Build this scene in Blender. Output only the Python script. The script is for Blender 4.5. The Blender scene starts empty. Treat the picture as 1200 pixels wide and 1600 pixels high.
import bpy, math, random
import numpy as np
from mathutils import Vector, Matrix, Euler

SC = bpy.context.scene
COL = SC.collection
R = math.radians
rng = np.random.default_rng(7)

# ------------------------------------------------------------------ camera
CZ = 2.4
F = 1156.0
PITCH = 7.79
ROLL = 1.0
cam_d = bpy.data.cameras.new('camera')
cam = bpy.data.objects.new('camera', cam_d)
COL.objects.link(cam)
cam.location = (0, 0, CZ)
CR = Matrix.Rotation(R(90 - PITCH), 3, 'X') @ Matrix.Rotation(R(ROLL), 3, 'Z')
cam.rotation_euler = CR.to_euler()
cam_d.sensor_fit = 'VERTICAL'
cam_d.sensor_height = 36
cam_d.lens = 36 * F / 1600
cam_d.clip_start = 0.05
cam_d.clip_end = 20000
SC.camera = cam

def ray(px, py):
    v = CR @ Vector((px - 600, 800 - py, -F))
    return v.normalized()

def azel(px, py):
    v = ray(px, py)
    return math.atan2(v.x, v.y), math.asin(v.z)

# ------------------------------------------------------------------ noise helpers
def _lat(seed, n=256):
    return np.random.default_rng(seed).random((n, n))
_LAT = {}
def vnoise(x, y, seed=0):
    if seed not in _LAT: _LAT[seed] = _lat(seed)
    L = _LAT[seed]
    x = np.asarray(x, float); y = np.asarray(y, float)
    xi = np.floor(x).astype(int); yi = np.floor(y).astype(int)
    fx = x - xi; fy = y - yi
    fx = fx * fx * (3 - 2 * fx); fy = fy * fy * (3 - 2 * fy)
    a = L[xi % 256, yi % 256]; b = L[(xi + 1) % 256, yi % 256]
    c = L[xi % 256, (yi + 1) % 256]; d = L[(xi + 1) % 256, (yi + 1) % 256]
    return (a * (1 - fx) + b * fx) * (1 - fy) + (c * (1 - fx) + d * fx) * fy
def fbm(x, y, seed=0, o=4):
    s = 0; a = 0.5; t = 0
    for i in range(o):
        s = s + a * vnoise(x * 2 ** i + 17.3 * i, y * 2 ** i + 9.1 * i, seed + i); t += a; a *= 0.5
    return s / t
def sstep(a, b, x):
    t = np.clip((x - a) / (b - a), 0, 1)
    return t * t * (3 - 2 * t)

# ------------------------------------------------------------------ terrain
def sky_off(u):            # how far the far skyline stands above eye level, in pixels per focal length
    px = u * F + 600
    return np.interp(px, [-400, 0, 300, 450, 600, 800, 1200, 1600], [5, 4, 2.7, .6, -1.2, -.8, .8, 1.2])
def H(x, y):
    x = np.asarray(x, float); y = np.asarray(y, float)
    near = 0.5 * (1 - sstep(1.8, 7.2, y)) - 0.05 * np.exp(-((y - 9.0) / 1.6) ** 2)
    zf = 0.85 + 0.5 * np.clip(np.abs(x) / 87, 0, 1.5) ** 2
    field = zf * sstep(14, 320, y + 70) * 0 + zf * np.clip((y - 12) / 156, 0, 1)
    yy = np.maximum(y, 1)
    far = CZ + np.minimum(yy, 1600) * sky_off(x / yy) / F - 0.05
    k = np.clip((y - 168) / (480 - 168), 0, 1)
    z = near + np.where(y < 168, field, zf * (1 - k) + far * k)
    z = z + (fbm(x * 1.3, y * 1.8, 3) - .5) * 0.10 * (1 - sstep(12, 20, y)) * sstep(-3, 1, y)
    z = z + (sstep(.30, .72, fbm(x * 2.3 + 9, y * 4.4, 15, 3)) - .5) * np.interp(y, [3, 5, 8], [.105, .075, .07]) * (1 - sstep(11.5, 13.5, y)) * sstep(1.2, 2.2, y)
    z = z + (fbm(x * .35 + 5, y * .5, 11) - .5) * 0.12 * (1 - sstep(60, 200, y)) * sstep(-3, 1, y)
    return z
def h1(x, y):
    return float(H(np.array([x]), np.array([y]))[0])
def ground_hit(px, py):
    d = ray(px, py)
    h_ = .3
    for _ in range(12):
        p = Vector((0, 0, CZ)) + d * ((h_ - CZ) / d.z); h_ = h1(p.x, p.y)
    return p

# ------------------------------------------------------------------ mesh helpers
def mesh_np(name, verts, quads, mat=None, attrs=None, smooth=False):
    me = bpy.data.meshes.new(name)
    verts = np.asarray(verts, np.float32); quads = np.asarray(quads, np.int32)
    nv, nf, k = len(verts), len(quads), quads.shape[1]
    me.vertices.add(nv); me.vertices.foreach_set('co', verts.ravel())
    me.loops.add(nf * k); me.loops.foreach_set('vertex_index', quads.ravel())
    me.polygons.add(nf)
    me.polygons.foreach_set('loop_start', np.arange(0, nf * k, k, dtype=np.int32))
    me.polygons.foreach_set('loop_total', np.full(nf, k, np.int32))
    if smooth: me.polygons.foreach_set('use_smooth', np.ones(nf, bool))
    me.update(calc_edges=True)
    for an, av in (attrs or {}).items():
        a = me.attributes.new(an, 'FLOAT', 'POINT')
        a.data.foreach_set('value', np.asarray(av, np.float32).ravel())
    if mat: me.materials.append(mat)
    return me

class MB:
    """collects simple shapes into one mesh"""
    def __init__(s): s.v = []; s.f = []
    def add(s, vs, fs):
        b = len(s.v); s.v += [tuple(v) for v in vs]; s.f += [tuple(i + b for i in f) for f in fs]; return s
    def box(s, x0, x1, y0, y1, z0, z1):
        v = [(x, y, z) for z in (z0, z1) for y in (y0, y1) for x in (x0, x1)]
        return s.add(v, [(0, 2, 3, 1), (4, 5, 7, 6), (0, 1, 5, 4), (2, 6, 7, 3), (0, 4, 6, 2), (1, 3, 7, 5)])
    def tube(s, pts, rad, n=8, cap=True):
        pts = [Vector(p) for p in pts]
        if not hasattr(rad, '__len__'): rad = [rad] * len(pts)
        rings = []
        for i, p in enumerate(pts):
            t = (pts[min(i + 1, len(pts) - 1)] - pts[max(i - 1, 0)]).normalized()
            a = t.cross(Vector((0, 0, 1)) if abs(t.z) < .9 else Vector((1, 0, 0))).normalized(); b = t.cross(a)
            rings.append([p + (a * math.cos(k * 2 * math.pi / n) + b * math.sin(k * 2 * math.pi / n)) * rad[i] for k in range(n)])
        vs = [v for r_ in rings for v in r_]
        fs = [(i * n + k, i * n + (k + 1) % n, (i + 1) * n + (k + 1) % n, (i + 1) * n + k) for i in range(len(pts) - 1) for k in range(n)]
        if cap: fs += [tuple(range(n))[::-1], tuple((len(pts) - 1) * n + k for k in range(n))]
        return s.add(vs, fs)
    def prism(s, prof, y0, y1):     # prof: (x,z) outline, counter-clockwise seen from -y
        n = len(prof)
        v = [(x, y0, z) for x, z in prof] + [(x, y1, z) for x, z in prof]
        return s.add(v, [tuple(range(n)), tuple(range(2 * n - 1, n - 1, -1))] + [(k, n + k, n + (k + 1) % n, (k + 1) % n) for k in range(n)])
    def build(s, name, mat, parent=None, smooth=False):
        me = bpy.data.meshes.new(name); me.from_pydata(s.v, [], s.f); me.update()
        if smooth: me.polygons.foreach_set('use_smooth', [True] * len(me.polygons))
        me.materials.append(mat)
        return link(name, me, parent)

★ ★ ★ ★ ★

Quote the data above verbatim from its first line to the line that includes "return math.atan2(v.x, v.y), math.asin(v.z)", with both boundary lines retained.

● WORKED ANSWER
Build this scene in Blender. Output only the Python script. The script is for Blender 4.5. The Blender scene starts empty. Treat the picture as 1200 pixels wide and 1600 pixels high.
import bpy, math, random
import numpy as np
from mathutils import Vector, Matrix, Euler

SC = bpy.context.scene
COL = SC.collection
R = math.radians
rng = np.random.default_rng(7)

# ------------------------------------------------------------------ camera
CZ = 2.4
F = 1156.0
PITCH = 7.79
ROLL = 1.0
cam_d = bpy.data.cameras.new('camera')
cam = bpy.data.objects.new('camera', cam_d)
COL.objects.link(cam)
cam.location = (0, 0, CZ)
CR = Matrix.Rotation(R(90 - PITCH), 3, 'X') @ Matrix.Rotation(R(ROLL), 3, 'Z')
cam.rotation_euler = CR.to_euler()
cam_d.sensor_fit = 'VERTICAL'
cam_d.sensor_height = 36
cam_d.lens = 36 * F / 1600
cam_d.clip_start = 0.05
cam_d.clip_end = 20000
SC.camera = cam

def ray(px, py):
    v = CR @ Vector((px - 600, 800 - py, -F))
    return v.normalized()

def azel(px, py):
    v = ray(px, py)
    return math.atan2(v.x, v.y), math.asin(v.z)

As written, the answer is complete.